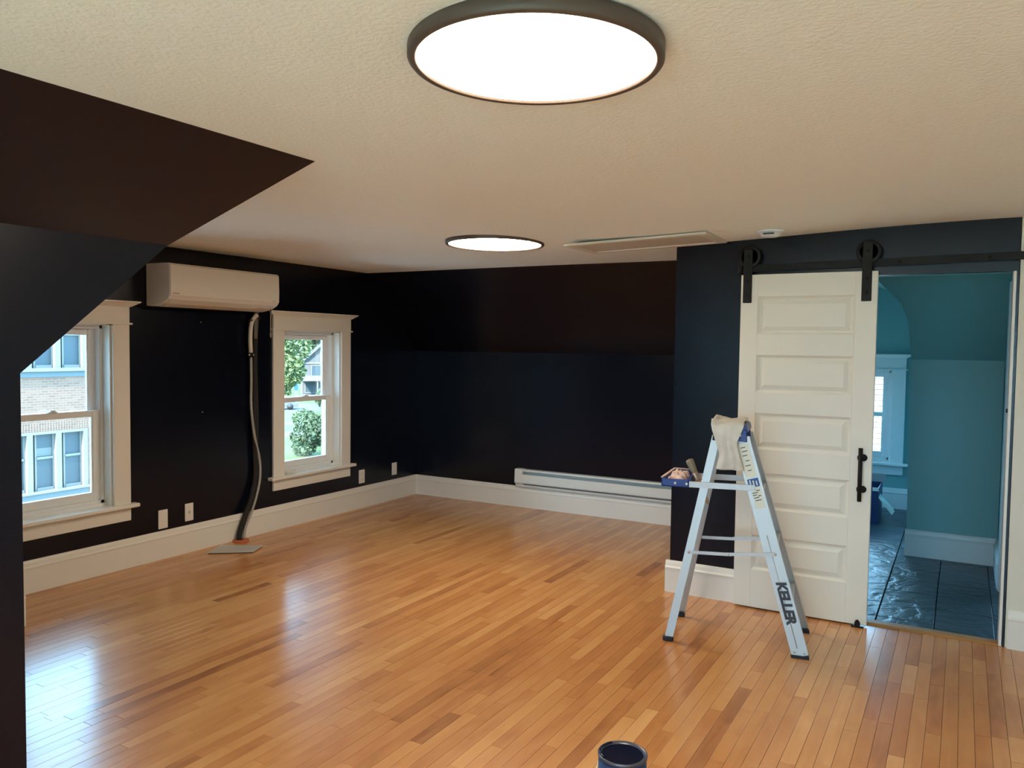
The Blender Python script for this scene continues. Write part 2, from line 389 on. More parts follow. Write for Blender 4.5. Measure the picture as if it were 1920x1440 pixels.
# ------------------------------------------------------------------ windows
def window(name, pos, hole, label, sill_item=False, axis='x', s=-1, trimm='trim', sashm='sash', left_casing=True):
    """double hung window in wall plane axis=pos; s = outward sign. a = along wall, z up, d = depth outward (+) / into room (-)"""
    a0, a1, z0, z1 = hole
    e = struct(empty(name, (pos, a0, z0) if axis == 'x' else (a0, pos, z0)), label, 'window')
    def P(d, a, z): return (s * d, a - a0, z - z0) if axis == 'x' else (a - a0, s * d, z - z0)
    def bx(nm, d0, d1, aa0, aa1, zz0, zz1, m, par=None, bev=0.0):
        return MB().box(P(d0, aa0, zz0), P(d1, aa1, zz1)).build(nm, m, par or e, bev)
    cw = 0.118
    bx('side_casing', -0.022, 0, a0 - cw, a0 + 0.004, z0 - 0.01, z1, trimm, None, 0.003)
    bx('side_casing', -0.022, 0, a1 - 0.004, a1 + cw, z0 - 0.01, z1, trimm, None, 0.003)
    bx('head_casing', -0.024, 0, a0 - cw, a1 + cw, z1 - 0.004, z1 + 0.118, trimm, None, 0.002)
    bx('bead', -0.034, 0, a0 - cw - 0.014, a1 + cw + 0.014, z1 - 0.008, z1 + 0.004, trimm)
    mb = MB(); L = (a0 - cw - 0.006, a1 + cw + 0.006)
    c0, c1 = z1 + 0.112, z1 + 0.150
    poly = [(0, c0), (-0.030, c0), (-0.045, c0 + 0.02), (-0.062, c1 - 0.008), (-0.062, c1), (0, c1)]
    vs = [P(d, L[0] + (d * 0.9 if d < -0.03 else 0), z) for d, z in poly] + [P(d, L[1] - (d * 0.9 if d < -0.03 else 0), z) for d, z in poly]
    n = len(poly); mb.add(vs, [(i, (i+1) % n, n + (i+1) % n, n + i) for i in range(n)] + [tuple(range(n)), tuple(range(n, 2*n))]); mb.build('crown_cap', trimm, e)
    bx('stool', -0.060, 0.09, a0 - cw - 0.045, a1 + cw + 0.045, z0 - 0.032, z0 - 0.006, trimm, None, 0.006)
    bx('apron', -0.022, 0, a0 - cw, a1 + cw, z0 - 0.122, z0 - 0.032, trimm, None, 0.003)
    # jamb box
    bx('jamb', 0.0, 0.21, a0 - 0.001, a0 + 0.016, z0 - 0.006, z1, trimm); bx('jamb', 0.0, 0.21, a1 - 0.016, a1 + 0.001, z0 - 0.006, z1, trimm)
    bx('head_jamb', 0.0, 0.21, a0, a1, z1 - 0.016, z1 + 0.001, trimm); bx('sub_sill', 0.05, 0.23, a0, a1, z0 - 0.05, z0 + 0.012, sashm)
    # vinyl insert frame
    fi = 0.04
    for nm, q in (('frame_stile', (a0 + 0.014, a0 + fi, z0 + 0.01, z1 - 0.014)), ('frame_stile', (a1 - fi, a1 - 0.014, z0 + 0.01, z1 - 0.014)), ('frame_head', (a0 + 0.014, a1 - 0.014, z1 - fi, z1 - 0.014)), ('frame_sill', (a0 + 0.014, a1 - 0.014, z0 + 0.008, z0 + 0.035))):
        bx(nm, 0.075, 0.165, *q, sashm, None, 0.003)
    zm = z0 + 0.505 * (z1 - z0)
    def sash(nm, d, zz0, zz1, bot):
        b0, b1 = a0 + fi - 0.004, a1 - fi + 0.004; st, tp = 0.050, 0.042
        mb = MB()
        mb.box(P(d, b0, zz0), P(d + 0.036, b0 + st, zz1)); mb.box(P(d, b1 - st, zz0), P(d + 0.036, b1, zz1))
        mb.box(P(d, b0 + st, zz0), P(d + 0.036, b1 - st, zz0 + bot)); mb.box(P(d, b0 + st, zz1 - tp), P(d + 0.036, b1 - st, zz1))
        o = mb.build(nm, sashm, e, 0.003)
        bx('glazing_bead', d + 0.006, d + 0.022, b0 + st, b0 + st + 0.008, zz0 + bot, zz1 - tp, sashm, o); bx('glazing_bead', d + 0.006, d + 0.022, b1 - st - 0.008, b1 - st, zz0 + bot, zz1 - tp, sashm, o)
        MB().box(P(d + 0.016, b0 + st - 0.004, zz0 + bot - 0.004), P(d + 0.020, b1 - st + 0.004, zz1 - tp + 0.004)).build('pane', 'glass', o)
        return o
    sash('upper_sash', 0.122, zm - 0.02, z1 - fi, 0.042)
    sash('lower_sash', 0.082, z0 + 0.035, zm + 0.022, 0.056)
    am = (a0 + a1) / 2
    mb = MB(); mb.box(P(0.070, am - 0.03, zm + 0.022), P(0.10, am + 0.03, zm + 0.030)); mb.box(P(0.078, am - 0.012, zm + 0.030), P(0.098, am + 0.022, zm + 0.040)); mb.build('sash_lock', sashm, e, 0.003)
    return e
window('window_1', XW, WIN1, 'double-hung window cut off by the dark corner, facing the brick building')
window('window_2', XW, WIN2, 'double-hung window under the air conditioner end, facing trees and a lawn')
for i, h in enumerate(RW_): window('window_%d' % (i + 4), YR, h, ['first', 'middle', 'last'][i] + ' of three unseen double-hung windows added behind the camera for daylight', axis='y', s=-1)  # unseen windows, added to brighten the room from behind
portal((XW - 0.2, 2.955, 1.06), (1, 0, 0), 0.71, 1.22); portal((XW - 0.2, 5.2, 1.06), (1, 0, 0), 0.71, 1.22)
for h in RW_: portal(((h[0] + h[1]) / 2, YR - 0.19, 1.275), (0, 1, 0), 1.2, 1.45)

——

=== Written exercise ===
Copy the listing over exactly, skipping the pictures it holds.

=== Correct result ===
The Blender Python script for this scene continues. Write part 2, from line 389 on. More parts follow. Write for Blender 4.5. Measure the picture as if it were 1920x1440 pixels.
# ------------------------------------------------------------------ windows
def window(name, pos, hole, label, sill_item=False, axis='x', s=-1, trimm='trim', sashm='sash', left_casing=True):
    """double hung window in wall plane axis=pos; s = outward sign. a = along wall, z up, d = depth outward (+) / into room (-)"""
    a0, a1, z0, z1 = hole
    e = struct(empty(name, (pos, a0, z0) if axis == 'x' else (a0, pos, z0)), label, 'window')
    def P(d, a, z): return (s * d, a - a0, z - z0) if axis == 'x' else (a - a0, s * d, z - z0)
    def bx(nm, d0, d1, aa0, aa1, zz0, zz1, m, par=None, bev=0.0):
        return MB().box(P(d0, aa0, zz0), P(d1, aa1, zz1)).build(nm, m, par or e, bev)
    cw = 0.118
    bx('side_casing', -0.022, 0, a0 - cw, a0 + 0.004, z0 - 0.01, z1, trimm, None, 0.003)
    bx('side_casing', -0.022, 0, a1 - 0.004, a1 + cw, z0 - 0.01, z1, trimm, None, 0.003)
    bx('head_casing', -0.024, 0, a0 - cw, a1 + cw, z1 - 0.004, z1 + 0.118, trimm, None, 0.002)
    bx('bead', -0.034, 0, a0 - cw - 0.014, a1 + cw + 0.014, z1 - 0.008, z1 + 0.004, trimm)
    mb = MB(); L = (a0 - cw - 0.006, a1 + cw + 0.006)
    c0, c1 = z1 + 0.112, z1 + 0.150
    poly = [(0, c0), (-0.030, c0), (-0.045, c0 + 0.02), (-0.062, c1 - 0.008), (-0.062, c1), (0, c1)]
    vs = [P(d, L[0] + (d * 0.9 if d < -0.03 else 0), z) for d, z in poly] + [P(d, L[1] - (d * 0.9 if d < -0.03 else 0), z) for d, z in poly]
    n = len(poly); mb.add(vs, [(i, (i+1) % n, n + (i+1) % n, n + i) for i in range(n)] + [tuple(range(n)), tuple(range(n, 2*n))]); mb.build('crown_cap', trimm, e)
    bx('stool', -0.060, 0.09, a0 - cw - 0.045, a1 + cw + 0.045, z0 - 0.032, z0 - 0.006, trimm, None, 0.006)
    bx('apron', -0.022, 0, a0 - cw, a1 + cw, z0 - 0.122, z0 - 0.032, trimm, None, 0.003)
    # jamb box
    bx('jamb', 0.0, 0.21, a0 - 0.001, a0 + 0.016, z0 - 0.006, z1, trimm); bx('jamb', 0.0, 0.21, a1 - 0.016, a1 + 0.001, z0 - 0.006, z1, trimm)
    bx('head_jamb', 0.0, 0.21, a0, a1, z1 - 0.016, z1 + 0.001, trimm); bx('sub_sill', 0.05, 0.23, a0, a1, z0 - 0.05, z0 + 0.012, sashm)
    # vinyl insert frame
    fi = 0.04
    for nm, q in (('frame_stile', (a0 + 0.014, a0 + fi, z0 + 0.01, z1 - 0.014)), ('frame_stile', (a1 - fi, a1 - 0.014, z0 + 0.01, z1 - 0.014)), ('frame_head', (a0 + 0.014, a1 - 0.014, z1 - fi, z1 - 0.014)), ('frame_sill', (a0 + 0.014, a1 - 0.014, z0 + 0.008, z0 + 0.035))):
        bx(nm, 0.075, 0.165, *q, sashm, None, 0.003)
    zm = z0 + 0.505 * (z1 - z0)
    def sash(nm, d, zz0, zz1, bot):
        b0, b1 = a0 + fi - 0.004, a1 - fi + 0.004; st, tp = 0.050, 0.042
        mb = MB()
        mb.box(P(d, b0, zz0), P(d + 0.036, b0 + st, zz1)); mb.box(P(d, b1 - st, zz0), P(d + 0.036, b1, zz1))
        mb.box(P(d, b0 + st, zz0), P(d + 0.036, b1 - st, zz0 + bot)); mb.box(P(d, b0 + st, zz1 - tp), P(d + 0.036, b1 - st, zz1))
        o = mb.build(nm, sashm, e, 0.003)
        bx('glazing_bead', d + 0.006, d + 0.022, b0 + st, b0 + st + 0.008, zz0 + bot, zz1 - tp, sashm, o); bx('glazing_bead', d + 0.006, d + 0.022, b1 - st - 0.008, b1 - st, zz0 + bot, zz1 - tp, sashm, o)
        MB().box(P(d + 0.016, b0 + st - 0.004, zz0 + bot - 0.004), P(d + 0.020, b1 - st + 0.004, zz1 - tp + 0.004)).build('pane', 'glass', o)
        return o
    sash('upper_sash', 0.122, zm - 0.02, z1 - fi, 0.042)
    sash('lower_sash', 0.082, z0 + 0.035, zm + 0.022, 0.056)
    am = (a0 + a1) / 2
    mb = MB(); mb.box(P(0.070, am - 0.03, zm + 0.022), P(0.10, am + 0.03, zm + 0.030)); mb.box(P(0.078, am - 0.012, zm + 0.030), P(0.098, am + 0.022, zm + 0.040)); mb.build('sash_lock', sashm, e, 0.003)
    return e
window('window_1', XW, WIN1, 'double-hung window cut off by the dark corner, facing the brick building')
window('window_2', XW, WIN2, 'double-hung window under the air conditioner end, facing trees and a lawn')
for i, h in enumerate(RW_): window('window_%d' % (i + 4), YR, h, ['first', 'middle', 'last'][i] + ' of three unseen double-hung windows added behind the camera for daylight', axis='y', s=-1)  # unseen windows, added to brighten the room from behind
portal((XW - 0.2, 2.955, 1.06), (1, 0, 0), 0.71, 1.22); portal((XW - 0.2, 5.2, 1.06), (1, 0, 0), 0.71, 1.22)
for h in RW_: portal(((h[0] + h[1]) / 2, YR - 0.19, 1.275), (0, 1, 0), 1.2, 1.45)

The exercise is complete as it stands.